*Raw data*.
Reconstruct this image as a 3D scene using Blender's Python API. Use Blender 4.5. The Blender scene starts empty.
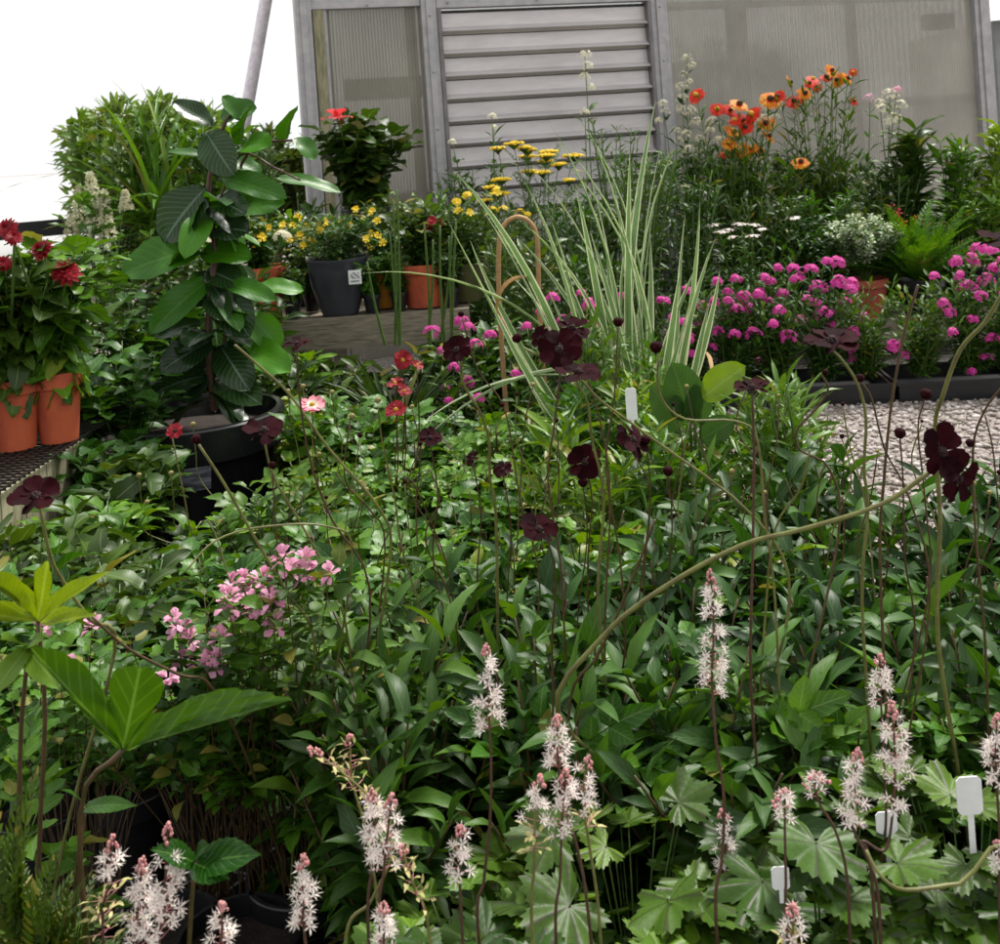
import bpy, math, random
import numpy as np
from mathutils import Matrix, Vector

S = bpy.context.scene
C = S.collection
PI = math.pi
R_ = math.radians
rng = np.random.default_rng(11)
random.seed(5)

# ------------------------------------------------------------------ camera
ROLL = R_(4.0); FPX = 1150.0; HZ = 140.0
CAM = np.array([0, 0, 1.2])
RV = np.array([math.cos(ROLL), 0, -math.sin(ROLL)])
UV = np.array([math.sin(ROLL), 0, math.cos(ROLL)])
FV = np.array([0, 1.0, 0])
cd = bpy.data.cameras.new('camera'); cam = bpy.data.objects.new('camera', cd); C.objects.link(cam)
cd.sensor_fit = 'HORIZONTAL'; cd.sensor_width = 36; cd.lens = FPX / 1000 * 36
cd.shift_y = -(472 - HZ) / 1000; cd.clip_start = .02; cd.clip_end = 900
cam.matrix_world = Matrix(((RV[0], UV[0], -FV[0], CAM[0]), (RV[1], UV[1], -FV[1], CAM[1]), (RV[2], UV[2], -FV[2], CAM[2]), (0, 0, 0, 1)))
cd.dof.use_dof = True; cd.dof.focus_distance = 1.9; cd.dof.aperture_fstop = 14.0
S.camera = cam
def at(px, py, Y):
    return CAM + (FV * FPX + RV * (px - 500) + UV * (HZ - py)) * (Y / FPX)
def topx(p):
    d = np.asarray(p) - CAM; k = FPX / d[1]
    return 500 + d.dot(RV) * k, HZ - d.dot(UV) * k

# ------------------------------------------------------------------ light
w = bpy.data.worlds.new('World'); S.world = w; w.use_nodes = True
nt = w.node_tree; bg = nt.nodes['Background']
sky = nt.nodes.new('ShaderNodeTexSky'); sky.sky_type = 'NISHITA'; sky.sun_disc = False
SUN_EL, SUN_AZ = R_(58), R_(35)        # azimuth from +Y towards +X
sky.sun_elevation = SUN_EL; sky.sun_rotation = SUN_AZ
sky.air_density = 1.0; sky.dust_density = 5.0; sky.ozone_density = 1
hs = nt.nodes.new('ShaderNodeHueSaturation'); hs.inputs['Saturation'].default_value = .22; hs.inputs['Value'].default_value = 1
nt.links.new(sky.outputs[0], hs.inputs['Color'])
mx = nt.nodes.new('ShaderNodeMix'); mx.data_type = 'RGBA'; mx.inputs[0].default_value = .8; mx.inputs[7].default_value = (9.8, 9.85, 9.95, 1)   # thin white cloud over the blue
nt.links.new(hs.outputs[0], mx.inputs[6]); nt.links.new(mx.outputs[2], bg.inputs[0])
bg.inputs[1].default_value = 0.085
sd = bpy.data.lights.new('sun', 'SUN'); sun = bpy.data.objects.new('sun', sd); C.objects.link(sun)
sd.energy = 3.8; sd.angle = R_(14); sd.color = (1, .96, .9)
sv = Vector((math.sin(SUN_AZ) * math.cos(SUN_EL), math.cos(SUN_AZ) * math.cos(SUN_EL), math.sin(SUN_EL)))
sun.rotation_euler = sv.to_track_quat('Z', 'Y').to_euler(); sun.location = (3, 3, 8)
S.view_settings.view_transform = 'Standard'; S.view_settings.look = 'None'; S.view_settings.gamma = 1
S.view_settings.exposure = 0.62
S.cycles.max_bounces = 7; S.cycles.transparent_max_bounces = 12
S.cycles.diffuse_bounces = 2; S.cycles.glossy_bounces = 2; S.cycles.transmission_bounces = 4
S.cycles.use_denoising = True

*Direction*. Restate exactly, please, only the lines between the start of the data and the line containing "random.seed(5)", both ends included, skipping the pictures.

*Problem solution*.
Reconstruct this image as a 3D scene using Blender's Python API. Use Blender 4.5. The Blender scene starts empty.
import bpy, math, random
import numpy as np
from mathutils import Matrix, Vector

S = bpy.context.scene
C = S.collection
PI = math.pi
R_ = math.radians
rng = np.random.default_rng(11)
random.seed(5)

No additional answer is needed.